Just an unlucky early start to the season? Sure, I’ll buy that a bit – but for Salmons, the lack of ball handling in the offense comes at a hefty price to his game.

After Salmons was traded to the Chicago Bulls in the 08-09 season, his already high usage rate dipped a bit, but still maintained a high number (21.9 in Sacramento, 20.2 in Chicago) and his effectiveness showed it in his very solid stats.

However, once Derrick Rose‘s game began to mature and the offensive focus was shifted to the young player out of Memphis, Salmons’ effectiveness began to dwindle as his usage rate and ball handling continued to drop – nearly two full points to 18.1.

Salmons then moved north to Milwaukee and again had a wonderful opening season with the Bucks, putting up nearly 20 points a game on 46% shooting, but again, his usage rate was extremely elevated at a career high of 22.7. However, once 2011 rolled around and the Bucks offense was given to Brandon Jennings, Salmons’ usage rate again dropped as did his play – resulting in nothing short of a terrible season given his ability.

Notice a trend in these numbers?

  • 08-09 – (Sac, 18ppg, 47 FG%, 21.9 usage rate) (Chi, 18ppg, 47 FG%, 20.2 usage rate)
  • 09-10 – (Chi, 12ppg, 42 FG% 18.1 usage rate) (Mil, 20ppg, 46 FG%, 22.7 usage rate)
  • 10-11 – 14ppg, 41 FG%, 20.9 usage rate
  • 11-12 – 8ppg, 36 FG%, 15.2 usage rate

Now granted – that’s just a portion of what was causing Salmons’ ineffectiveness (or effectiveness) in those scenarios, but it’s certainly a trend in his game. The more he has the ball in his hands – the more shots he can get up – the better he plays. When he’s simply just a role player in the offense and not a facilitator, he struggles. When Brandon Jennings took over his role, he regressed. When Derrick Rose took over his role, he regressed. When Tyreke Evans took over that role, well, I think we’ve read this book.
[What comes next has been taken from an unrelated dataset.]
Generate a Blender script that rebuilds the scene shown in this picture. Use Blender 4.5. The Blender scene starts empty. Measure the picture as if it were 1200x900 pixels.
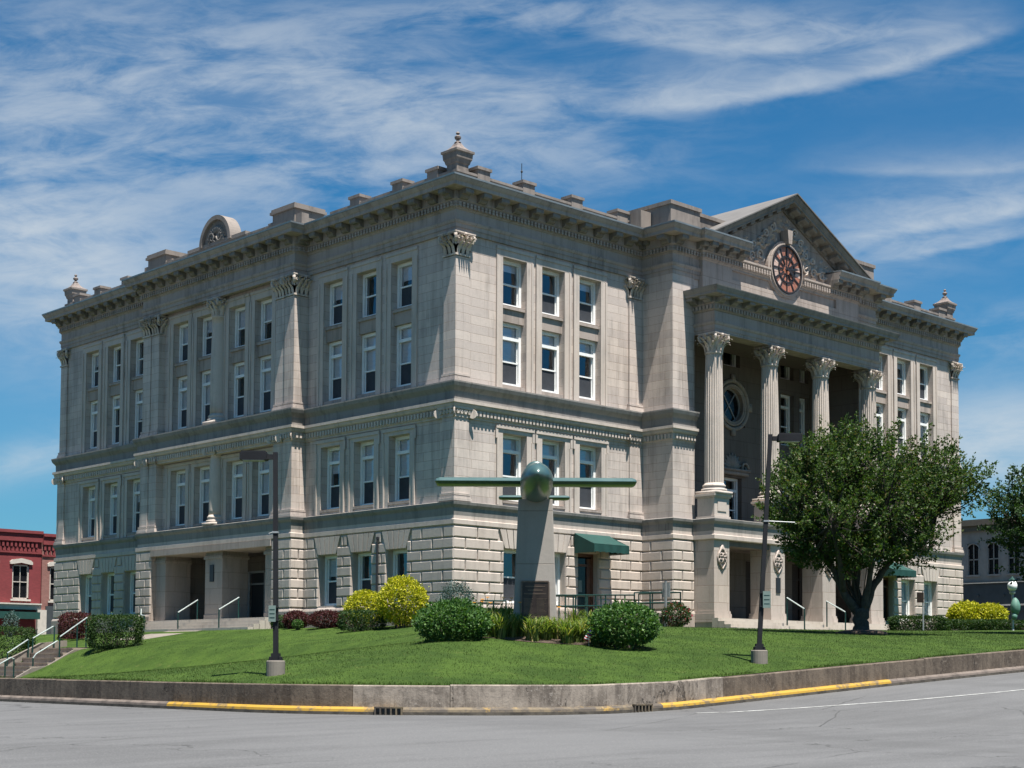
import bpy, bmesh, math, random
import numpy as np
from mathutils import Vector, Matrix
R_ = math.radians
random.seed(7)
rng = np.random.default_rng(11)
SC = bpy.context.scene
COL = SC.collection

# ------------------------------------------------------------------ camera
CAM = Vector((-40.0378, -45.5118, -1.35))
YAW, PITCH, ROLL = 0.8112632, 0.0567663, 0.0051817
FPX, PX, PY = 1804.94, 600.0, 678.47
cd = bpy.data.cameras.new('camera')
cam = bpy.data.objects.new('camera', cd)
COL.objects.link(cam)
fw = Vector((math.cos(YAW) * math.cos(PITCH), math.sin(YAW) * math.cos(PITCH), math.sin(PITCH)))
rt = Vector((math.sin(YAW), -math.cos(YAW), 0))
up = rt.cross(fw)
cr, sr = math.cos(ROLL), math.sin(ROLL)
rt2, up2 = cr * rt + sr * up, -sr * rt + cr * up
m = Matrix.Identity(4)
for i in range(3):
    m[i][0], m[i][1], m[i][2], m[i][3] = rt2[i], up2[i], -fw[i], CAM[i]
cam.matrix_world = m
cd.sensor_fit = 'HORIZONTAL'
cd.sensor_width = 36.0
cd.lens = 36.0 * FPX / 1200.0
cd.shift_x = 0.0
cd.shift_y = (PY - 450.0) / 1200.0
cd.clip_start = 0.1
cd.clip_end = 3000
SC.camera = cam

# ------------------------------------------------------------------ light
SUN_DIR = Vector((-0.08, -0.34, 1.0)).normalized()        # towards the sun
SUN_EL = math.asin(SUN_DIR.z)
SUN_AZ = math.atan2(SUN_DIR.x, SUN_DIR.y)                  # from +Y, clockwise
EXPOSURE = 1.18
SKY_STRENGTH = 0.05
sl = bpy.data.lights.new('sun', 'SUN')
sl.energy = 5.0
sl.angle = R_(0.53)
sl.color = (1.0, 0.955, 0.89)
so = bpy.data.objects.new('sun', sl)
so.rotation_euler = SUN_DIR.to_track_quat('Z', 'Y').to_euler()
so.location = (-10, -30, 60)
COL.objects.link(so)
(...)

Salmons simply isn’t the spot up player the Kings need to spread the floor. He isn’t the player who can play off the ball that the Kings require with this current roster.

For what it’s worth, yes, Salmons is better for the Kings than a Donte Greene or a Travis Outlaw. I personally think he’s a bit overrated on the defensive side of the ball, but, he’s still effective on that side of the floor more times than not and is the clear choice over those players. But expecting to see Salmons return to the player he was in Sacramento during 2006? I just don’t see it.

For Salmons, I think he’ll have his moments because he is a talented player – I have no doubts about that – but he needs to be in a particular position to thrive and with the current crop of players on the Kings roster, he’ll never have that opportunity outside of a significant injury.